Fifi & Ally save Beanscene |
© The Herald Originally published: 23.09.2008 |
by Damien Henderson
Beanscene, the Scottish chain of coffee houses, has been bought from administrators in a deal that will secure around 130 jobs, it was announced yesterday.
Its new owners, Fifi and Ally, the upmarket restaurant and boutique company with two outlets in Glasgow, said the buy out would be "Sex and the City meets bohemia".
It has purchased all 16 Beanscene outlets and yesterday signalled that most would be kept in their current format, though some smaller stores will be converted into "baby Fifi and Allys".
Fiona Hamilton, the lifestyle entrepreneur who started Fifi and Ally with business partner Alison Fielding, compared the deal with bringing "the casts of Sex and the City and Friends" together.
"They're different brands but with the same set of customers," Ms Hamilton said yesterday. "I visit Beanscene a lot myself and while you might get customers kicking back there on a Saturday morning in their jeans, you'll get the same people in their business clothes visiting Fifi and Ally during the week."
While she praised the Beanscene chain, she said one area she wanted to improve was the food on offer. "Food has been very important to us at Fifi and Ally and we want to bring that food philosophy with us," Ms Hamilton said.
Beanscene was sold to smaller rival Tinderbox in June and slipped into liquidation the following month after funding for an ambitious expansion programme fell through, leaving it with leases on five shops that could not be transformed into outlets.

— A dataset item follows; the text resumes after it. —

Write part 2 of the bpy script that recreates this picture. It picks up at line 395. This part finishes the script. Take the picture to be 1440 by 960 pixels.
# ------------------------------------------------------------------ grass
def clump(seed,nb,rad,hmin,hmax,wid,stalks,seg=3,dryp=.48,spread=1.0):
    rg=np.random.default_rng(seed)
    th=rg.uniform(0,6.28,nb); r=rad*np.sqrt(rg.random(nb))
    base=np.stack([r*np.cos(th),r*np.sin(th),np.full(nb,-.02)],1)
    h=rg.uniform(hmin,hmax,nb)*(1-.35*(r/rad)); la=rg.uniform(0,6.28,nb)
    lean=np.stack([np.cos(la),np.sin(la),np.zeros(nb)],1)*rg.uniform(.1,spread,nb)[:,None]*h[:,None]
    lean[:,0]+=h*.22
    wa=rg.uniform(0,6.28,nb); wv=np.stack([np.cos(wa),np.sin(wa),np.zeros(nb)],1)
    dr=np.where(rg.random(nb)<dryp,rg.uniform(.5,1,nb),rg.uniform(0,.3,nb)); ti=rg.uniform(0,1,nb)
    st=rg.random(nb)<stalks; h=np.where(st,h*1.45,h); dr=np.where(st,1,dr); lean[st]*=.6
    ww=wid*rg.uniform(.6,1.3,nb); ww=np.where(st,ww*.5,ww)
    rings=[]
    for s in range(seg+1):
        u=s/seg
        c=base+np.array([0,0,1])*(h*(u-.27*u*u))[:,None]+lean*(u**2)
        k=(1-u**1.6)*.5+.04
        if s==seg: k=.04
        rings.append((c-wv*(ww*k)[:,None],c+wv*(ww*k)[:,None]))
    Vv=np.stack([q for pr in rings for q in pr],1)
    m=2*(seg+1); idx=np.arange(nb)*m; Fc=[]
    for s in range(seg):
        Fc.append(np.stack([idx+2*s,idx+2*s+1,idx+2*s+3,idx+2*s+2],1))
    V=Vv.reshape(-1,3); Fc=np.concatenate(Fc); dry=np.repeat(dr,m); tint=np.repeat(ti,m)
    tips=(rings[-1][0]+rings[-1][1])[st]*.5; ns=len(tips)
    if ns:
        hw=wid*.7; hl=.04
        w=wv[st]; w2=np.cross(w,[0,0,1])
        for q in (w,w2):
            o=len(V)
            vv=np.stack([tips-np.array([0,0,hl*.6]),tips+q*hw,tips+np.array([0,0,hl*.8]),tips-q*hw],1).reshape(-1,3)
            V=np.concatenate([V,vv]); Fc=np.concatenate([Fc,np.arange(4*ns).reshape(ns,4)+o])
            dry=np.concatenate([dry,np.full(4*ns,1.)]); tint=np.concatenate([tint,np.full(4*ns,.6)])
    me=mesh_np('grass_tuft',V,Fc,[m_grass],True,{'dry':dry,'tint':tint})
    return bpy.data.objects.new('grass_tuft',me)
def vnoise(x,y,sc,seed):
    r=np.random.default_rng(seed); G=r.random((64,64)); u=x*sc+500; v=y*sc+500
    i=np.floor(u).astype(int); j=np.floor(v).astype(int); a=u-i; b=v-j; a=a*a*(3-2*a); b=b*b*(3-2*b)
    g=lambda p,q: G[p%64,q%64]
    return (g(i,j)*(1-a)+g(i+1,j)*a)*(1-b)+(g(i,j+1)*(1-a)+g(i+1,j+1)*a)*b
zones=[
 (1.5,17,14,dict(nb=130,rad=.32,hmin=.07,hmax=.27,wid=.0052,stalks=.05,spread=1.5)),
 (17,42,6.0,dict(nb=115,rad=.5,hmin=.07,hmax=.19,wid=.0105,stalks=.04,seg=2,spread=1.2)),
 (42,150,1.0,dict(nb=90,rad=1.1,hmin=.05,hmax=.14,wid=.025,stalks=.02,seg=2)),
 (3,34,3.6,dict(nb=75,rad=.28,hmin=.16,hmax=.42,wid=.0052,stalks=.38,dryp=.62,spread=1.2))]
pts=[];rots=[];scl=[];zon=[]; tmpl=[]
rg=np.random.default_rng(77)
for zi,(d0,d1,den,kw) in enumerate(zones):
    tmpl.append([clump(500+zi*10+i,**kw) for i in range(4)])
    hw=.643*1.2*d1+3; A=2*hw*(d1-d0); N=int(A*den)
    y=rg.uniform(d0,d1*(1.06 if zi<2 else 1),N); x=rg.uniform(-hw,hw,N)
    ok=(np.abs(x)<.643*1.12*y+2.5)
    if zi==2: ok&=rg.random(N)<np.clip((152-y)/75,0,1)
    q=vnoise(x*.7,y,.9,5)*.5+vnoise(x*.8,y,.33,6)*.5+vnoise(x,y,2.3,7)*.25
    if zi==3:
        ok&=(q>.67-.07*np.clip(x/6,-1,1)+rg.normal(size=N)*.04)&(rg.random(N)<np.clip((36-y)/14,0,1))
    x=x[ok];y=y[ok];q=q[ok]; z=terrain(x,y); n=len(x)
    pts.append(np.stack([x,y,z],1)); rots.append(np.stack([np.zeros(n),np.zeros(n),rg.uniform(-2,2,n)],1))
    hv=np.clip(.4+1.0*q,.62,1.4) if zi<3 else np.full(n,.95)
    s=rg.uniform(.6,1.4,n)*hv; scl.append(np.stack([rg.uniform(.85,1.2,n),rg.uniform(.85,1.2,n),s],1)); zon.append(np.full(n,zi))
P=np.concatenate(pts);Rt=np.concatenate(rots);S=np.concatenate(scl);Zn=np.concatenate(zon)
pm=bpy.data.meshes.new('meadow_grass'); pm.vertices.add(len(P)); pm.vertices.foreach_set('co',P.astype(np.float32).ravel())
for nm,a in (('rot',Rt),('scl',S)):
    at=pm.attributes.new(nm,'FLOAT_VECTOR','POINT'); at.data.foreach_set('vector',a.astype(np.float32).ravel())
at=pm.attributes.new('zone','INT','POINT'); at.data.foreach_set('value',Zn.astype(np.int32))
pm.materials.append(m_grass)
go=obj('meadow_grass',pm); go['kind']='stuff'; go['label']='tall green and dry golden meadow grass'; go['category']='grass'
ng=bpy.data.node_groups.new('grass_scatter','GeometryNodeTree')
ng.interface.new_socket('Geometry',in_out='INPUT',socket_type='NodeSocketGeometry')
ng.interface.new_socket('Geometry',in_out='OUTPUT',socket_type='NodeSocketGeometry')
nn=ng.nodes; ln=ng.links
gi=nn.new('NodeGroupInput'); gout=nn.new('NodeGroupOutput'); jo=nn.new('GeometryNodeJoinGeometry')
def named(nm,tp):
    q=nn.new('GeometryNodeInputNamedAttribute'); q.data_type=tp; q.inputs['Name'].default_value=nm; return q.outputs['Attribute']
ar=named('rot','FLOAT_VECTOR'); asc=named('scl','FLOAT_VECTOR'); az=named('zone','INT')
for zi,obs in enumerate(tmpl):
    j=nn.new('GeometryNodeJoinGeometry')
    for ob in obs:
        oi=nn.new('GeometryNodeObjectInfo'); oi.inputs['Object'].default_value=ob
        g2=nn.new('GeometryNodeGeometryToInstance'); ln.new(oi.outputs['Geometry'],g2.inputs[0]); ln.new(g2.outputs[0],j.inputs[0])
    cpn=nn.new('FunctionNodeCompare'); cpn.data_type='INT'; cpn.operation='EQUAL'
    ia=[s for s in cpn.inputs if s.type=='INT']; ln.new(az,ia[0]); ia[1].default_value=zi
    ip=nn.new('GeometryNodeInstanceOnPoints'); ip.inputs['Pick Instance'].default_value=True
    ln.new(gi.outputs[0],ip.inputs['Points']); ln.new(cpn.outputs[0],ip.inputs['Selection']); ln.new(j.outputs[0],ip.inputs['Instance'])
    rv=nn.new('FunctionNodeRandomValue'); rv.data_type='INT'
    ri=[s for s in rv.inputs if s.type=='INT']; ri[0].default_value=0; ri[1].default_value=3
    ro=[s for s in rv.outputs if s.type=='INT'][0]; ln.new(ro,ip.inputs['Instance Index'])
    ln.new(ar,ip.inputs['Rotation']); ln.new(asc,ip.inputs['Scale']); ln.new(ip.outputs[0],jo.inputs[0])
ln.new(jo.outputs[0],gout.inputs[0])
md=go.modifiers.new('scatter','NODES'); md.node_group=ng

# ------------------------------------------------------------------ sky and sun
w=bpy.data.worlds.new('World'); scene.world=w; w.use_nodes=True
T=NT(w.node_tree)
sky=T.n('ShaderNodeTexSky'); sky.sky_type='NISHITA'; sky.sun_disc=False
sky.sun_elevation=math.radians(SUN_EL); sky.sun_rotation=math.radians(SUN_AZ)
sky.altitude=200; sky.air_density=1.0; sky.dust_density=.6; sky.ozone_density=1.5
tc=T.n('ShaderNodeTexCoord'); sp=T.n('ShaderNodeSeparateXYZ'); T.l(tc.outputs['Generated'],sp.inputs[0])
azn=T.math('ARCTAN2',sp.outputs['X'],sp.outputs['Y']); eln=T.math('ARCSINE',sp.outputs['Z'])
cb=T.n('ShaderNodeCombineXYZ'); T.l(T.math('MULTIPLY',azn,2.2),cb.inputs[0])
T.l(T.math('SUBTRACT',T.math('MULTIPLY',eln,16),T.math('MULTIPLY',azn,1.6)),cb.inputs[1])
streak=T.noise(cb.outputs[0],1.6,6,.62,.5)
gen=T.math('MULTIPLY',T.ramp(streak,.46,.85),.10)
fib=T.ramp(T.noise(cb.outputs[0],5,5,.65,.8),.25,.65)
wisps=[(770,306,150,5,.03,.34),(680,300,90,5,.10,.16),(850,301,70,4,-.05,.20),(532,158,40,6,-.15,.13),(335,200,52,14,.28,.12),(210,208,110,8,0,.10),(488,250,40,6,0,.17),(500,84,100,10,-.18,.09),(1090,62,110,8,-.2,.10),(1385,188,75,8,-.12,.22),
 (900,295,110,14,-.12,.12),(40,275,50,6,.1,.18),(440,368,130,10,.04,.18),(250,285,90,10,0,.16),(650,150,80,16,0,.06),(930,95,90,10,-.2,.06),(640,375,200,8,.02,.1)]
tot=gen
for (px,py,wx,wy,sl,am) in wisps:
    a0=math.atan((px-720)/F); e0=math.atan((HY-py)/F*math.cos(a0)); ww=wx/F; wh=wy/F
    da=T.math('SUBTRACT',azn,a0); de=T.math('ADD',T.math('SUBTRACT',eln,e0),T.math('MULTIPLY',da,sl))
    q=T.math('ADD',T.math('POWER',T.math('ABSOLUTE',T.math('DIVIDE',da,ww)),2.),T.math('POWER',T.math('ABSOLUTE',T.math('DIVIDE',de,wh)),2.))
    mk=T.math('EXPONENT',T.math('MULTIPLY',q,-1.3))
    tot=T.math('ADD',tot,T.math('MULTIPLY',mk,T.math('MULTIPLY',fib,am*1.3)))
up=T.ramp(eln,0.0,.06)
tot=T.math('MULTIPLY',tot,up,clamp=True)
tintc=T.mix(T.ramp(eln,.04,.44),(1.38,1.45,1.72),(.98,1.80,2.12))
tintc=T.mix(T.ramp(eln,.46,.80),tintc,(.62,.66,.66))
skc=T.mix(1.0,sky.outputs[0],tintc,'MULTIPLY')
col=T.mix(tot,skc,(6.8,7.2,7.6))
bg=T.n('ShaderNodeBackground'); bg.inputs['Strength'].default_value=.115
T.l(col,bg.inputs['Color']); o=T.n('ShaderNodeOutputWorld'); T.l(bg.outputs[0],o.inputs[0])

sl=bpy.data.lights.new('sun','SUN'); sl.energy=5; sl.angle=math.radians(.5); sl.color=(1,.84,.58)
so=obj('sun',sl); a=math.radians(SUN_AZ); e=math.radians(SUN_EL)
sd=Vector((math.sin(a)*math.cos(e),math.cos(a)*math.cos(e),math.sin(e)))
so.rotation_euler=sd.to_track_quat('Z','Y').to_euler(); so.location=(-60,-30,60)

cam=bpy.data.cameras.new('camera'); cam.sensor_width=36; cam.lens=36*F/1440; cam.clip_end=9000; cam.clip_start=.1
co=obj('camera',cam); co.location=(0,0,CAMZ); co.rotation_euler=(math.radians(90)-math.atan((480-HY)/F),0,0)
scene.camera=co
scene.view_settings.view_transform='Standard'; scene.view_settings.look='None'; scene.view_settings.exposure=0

Fifi and Ally launched in 2005 and currently has outlets on Glasgow's Wellington Street and in Princes Square. The acquisition will see the company treble its turnover to £6m and have a combined staff of around 200.
It has purchased all the Beanscene branches, which comprise eight in Glasgow, four in Edinburgh and one each in Stirling, St Andrews, Hawick and Ayr.
The deal has been financed by a private investor but neither the administrator nor Fifi and Ally would disclose either the investor's identity nor the overall cost of the buyout.
But Ms Hamilton said it fitted well with the company's plans to expand the business. "Fifi and Ally had very expensive set-up costs with a big production kitchen. We've been looking for a while to find something that would give us critical mass and benefit the company as a whole. If you have equity it is a good time to be busy in this market," she said.
"We've not made any final, hard-set decisions on which stores we might convert but are looking at some of the smaller ones to become a sort of mini-Fifi and Ally."
Blair Nimmo, head of restructuring for KPMG in Scotland and joint administrator, said he was confident that the business that had been sold to Fifi and Ally, which included the functioning stores without the liabilities of the five empty units that had been left unfurbished, was a sound one.
"Clearly one of the key issues identified for the company's demise was taking on additional units which it had yet to fit out and operate. When that funding was not available that is what brought the company into administration," Mr Nimmo told The Herald.
He added: "Not only has this saved 130 jobs, but the sale also ensures that existing customers will continue to be serviced and that the landlords and suppliers will have ongoing business."